Your client carries more risk than you do…by a million miles. Consider the ridiculous brevity of executive tenures. If you’re a chief anything at your agency, you can likely stay as long as you want or need to. Your client might not survive one bad campaign. If that happens, you’ll move on to the next client; they’ll be fighting a smudged reputation as they hunt a new job. 

The different cost of failure is eye-opening to many agency folks. Clients are completely vulnerable to your efforts (which they don’t see, understand or control), and when you fail, they can die. It’s not like there is a lot of upside for them either, because when you succeed, often they don’t feel mastery, merely momentary relief until anxiety about the next challenge sets in. Sort of like surviving a brief encounter with black ice when driving your car – you feel relieved to have survived, but you don’t feel like a better driver. 

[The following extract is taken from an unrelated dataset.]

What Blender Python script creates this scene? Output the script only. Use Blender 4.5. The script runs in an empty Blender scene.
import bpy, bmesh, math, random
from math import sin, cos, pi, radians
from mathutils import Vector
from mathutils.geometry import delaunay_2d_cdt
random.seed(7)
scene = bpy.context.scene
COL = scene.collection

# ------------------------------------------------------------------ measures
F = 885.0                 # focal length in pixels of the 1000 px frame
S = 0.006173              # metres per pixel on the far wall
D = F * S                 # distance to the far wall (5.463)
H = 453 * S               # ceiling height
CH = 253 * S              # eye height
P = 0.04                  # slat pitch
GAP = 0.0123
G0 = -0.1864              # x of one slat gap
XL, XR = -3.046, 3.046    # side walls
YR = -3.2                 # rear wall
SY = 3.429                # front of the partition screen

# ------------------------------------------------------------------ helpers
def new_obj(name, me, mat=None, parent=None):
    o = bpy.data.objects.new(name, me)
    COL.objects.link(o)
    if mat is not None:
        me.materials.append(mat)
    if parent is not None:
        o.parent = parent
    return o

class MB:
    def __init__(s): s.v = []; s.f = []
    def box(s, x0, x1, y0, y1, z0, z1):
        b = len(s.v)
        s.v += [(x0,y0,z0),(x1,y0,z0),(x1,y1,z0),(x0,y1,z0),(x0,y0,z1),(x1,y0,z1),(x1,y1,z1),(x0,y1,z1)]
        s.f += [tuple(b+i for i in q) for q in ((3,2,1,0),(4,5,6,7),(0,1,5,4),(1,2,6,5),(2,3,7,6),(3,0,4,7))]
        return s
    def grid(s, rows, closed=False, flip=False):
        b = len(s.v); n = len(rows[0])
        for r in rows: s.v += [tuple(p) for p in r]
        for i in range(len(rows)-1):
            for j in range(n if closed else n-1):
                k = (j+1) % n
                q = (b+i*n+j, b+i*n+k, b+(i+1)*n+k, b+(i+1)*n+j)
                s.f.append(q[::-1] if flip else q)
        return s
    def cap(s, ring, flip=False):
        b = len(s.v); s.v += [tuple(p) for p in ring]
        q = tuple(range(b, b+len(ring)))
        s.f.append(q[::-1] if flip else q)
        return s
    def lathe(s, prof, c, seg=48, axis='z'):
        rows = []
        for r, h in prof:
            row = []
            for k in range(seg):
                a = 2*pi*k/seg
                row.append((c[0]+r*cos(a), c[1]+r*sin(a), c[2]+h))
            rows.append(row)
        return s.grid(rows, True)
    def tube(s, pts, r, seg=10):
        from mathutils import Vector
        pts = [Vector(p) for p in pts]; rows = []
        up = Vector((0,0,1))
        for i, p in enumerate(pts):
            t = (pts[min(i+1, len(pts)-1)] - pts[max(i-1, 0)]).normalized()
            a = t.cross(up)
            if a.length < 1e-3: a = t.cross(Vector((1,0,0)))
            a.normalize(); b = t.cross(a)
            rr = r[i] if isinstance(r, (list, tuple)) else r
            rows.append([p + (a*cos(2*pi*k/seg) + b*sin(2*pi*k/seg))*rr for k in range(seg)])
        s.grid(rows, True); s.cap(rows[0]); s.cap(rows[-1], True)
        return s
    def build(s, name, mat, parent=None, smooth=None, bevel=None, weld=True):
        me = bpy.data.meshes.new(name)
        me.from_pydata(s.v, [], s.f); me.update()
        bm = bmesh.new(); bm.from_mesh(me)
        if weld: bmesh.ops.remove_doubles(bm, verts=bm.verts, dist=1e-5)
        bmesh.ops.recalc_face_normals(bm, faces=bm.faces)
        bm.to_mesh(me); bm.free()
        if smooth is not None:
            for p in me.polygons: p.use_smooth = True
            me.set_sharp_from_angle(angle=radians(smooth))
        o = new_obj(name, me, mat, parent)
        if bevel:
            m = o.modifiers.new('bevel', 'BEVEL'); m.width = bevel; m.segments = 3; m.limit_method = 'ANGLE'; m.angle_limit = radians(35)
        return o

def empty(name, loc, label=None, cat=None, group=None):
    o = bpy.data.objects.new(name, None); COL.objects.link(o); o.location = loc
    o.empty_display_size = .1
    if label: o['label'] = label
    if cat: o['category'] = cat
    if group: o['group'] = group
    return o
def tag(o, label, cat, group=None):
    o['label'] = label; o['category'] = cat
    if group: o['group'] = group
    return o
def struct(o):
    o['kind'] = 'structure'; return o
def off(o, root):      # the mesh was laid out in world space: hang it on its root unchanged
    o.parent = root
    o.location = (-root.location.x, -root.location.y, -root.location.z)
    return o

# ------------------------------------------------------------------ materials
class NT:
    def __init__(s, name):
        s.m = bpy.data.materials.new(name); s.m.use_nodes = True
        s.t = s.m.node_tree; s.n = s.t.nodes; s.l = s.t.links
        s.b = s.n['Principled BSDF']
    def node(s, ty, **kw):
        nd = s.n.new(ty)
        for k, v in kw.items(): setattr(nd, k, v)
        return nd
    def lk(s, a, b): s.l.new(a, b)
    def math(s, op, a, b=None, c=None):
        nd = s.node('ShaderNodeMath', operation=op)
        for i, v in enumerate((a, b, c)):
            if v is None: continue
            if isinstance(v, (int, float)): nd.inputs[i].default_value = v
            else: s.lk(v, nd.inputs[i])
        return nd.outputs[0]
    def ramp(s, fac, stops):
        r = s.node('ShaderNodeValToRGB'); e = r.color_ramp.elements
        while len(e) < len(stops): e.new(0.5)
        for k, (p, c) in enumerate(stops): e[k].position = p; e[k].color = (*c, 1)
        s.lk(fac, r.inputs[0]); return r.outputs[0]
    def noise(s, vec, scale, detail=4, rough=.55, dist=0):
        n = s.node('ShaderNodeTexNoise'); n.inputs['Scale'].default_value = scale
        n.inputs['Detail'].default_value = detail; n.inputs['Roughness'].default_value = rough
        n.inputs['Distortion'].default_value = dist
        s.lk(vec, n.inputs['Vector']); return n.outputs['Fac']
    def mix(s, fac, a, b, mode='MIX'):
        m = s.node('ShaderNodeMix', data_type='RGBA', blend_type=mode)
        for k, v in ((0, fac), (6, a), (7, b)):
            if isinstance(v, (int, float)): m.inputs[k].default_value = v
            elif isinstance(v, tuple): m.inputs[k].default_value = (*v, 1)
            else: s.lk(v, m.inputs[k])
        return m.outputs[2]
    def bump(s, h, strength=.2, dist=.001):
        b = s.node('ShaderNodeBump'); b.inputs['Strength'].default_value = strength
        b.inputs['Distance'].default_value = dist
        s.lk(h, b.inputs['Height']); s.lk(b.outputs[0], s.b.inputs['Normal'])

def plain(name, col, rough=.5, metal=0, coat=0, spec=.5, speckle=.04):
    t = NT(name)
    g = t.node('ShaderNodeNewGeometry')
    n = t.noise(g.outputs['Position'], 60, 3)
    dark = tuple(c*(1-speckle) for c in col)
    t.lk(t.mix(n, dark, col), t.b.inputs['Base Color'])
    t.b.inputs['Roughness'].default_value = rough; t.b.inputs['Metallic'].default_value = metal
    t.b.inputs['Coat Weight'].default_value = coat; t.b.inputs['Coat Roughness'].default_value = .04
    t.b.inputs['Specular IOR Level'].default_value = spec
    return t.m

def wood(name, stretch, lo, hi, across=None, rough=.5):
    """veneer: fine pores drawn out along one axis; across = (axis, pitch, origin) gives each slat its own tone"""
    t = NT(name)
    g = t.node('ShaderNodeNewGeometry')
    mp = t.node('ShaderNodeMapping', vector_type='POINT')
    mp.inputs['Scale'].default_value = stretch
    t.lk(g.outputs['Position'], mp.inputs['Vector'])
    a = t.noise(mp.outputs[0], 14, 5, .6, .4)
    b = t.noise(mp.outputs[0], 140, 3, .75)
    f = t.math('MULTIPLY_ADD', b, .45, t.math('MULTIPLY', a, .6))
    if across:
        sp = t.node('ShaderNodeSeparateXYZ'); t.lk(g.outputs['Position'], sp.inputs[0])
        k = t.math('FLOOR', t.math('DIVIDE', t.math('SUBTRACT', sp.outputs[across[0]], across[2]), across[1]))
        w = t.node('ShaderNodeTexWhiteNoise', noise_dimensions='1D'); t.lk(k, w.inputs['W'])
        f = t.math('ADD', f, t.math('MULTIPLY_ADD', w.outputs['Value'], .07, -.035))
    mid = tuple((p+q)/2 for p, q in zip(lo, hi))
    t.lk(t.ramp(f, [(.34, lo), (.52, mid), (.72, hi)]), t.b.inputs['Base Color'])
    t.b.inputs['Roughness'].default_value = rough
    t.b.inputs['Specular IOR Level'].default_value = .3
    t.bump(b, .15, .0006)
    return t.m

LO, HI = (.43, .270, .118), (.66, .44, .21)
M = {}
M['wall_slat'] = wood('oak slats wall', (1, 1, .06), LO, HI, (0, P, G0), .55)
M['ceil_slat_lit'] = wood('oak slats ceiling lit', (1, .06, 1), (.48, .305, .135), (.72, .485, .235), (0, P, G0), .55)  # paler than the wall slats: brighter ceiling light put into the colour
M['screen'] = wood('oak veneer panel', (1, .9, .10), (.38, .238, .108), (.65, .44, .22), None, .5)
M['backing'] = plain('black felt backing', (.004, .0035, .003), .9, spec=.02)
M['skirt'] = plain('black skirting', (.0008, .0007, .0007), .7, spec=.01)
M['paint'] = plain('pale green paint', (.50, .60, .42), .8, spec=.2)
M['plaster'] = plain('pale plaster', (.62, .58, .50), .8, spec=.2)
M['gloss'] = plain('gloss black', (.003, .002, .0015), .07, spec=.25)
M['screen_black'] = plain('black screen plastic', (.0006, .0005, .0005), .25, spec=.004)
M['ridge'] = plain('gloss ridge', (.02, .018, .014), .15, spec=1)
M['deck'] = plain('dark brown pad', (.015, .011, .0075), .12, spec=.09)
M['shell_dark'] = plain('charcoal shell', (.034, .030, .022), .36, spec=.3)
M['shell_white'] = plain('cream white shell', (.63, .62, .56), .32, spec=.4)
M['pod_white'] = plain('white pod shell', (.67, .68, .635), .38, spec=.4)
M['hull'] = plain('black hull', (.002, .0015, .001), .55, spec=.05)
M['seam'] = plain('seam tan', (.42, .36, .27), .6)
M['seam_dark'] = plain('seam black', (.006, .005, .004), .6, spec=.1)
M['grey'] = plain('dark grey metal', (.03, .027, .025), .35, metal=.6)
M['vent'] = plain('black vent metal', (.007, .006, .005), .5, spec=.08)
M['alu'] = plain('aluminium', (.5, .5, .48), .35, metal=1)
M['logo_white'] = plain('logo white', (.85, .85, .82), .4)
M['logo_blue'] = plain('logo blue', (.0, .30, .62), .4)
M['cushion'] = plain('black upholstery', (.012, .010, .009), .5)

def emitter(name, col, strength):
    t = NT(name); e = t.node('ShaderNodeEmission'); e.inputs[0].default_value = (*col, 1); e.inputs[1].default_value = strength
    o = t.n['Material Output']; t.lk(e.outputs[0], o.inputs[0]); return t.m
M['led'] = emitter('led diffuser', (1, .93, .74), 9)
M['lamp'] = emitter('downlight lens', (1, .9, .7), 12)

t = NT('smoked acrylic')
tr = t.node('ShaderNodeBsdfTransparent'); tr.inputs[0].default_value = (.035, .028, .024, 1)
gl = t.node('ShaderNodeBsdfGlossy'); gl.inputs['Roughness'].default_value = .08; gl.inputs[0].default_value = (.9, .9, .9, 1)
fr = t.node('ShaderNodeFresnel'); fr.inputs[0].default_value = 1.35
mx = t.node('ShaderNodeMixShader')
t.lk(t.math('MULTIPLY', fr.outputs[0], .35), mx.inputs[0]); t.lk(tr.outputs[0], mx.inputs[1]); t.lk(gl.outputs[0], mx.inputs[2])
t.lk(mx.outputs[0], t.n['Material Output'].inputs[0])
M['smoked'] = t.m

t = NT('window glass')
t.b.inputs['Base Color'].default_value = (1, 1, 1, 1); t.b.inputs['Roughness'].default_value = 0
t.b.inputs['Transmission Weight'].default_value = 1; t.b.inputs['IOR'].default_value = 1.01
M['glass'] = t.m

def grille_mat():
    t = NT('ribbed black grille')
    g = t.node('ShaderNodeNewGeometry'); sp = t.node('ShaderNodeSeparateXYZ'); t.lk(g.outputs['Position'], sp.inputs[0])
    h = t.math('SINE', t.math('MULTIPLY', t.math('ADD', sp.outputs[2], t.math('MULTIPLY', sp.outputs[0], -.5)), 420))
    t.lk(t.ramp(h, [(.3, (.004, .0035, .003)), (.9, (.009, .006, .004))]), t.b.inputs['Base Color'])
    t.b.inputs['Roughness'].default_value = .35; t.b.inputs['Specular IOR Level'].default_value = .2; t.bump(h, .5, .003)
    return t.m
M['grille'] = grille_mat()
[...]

Imagine you’re throwing a dinner party tomorrow at 6pm, and this morning your sewer backs up. You call your plumber, and he says, “Don’t worry, we always figure something out.” Immediately, you change the deadline to noon tomorrow. You want him to share your urgency; that’s a natural human reaction. Maybe you drop in a casual threat of how this failure will cost them, but you know, in your heart, that you can never make it hurt for them, like it will for you. 

Now imagine your plumber brings you some scones, assures you that there will be other dinner parties, and suggests some meditation classes. You’d be livid. The problem isn’t the relationship, it’s the work – specifically, the urgency of delivery. You’re anxious and stressed out, and you need a crystal clear plan, an understanding of how things will get done, and the ability to see action and results as they happen. So you move the deadline up to 8am and you hope it makes him share your worry. 

As markets keep moving faster and getting more complex, urgent becomes the new normal, and anxiety becomes the new language of commerce. Clients are actually telling you that they care and need you – maybe more than ever – but it can seem irrational and unreasonable. 

Agencies and clients can connect on urgency. Contrary to popular opinion, though, it’s agencies that need to change. Try honestly answering these simple questions:

-          How well do your clients understand how you do the work…and who is doing it?

-          How well do you understand their perception of the risks in your relationship?

-          What are the common “client challenges” that you see between many of your accounts? 

I see agencies routinely underserve clients on three critical levels: how things work, where things stand, and highlighting and managing risk. When agencies improve in these areas, they invariably find that “irrational” client behavior changes for the better.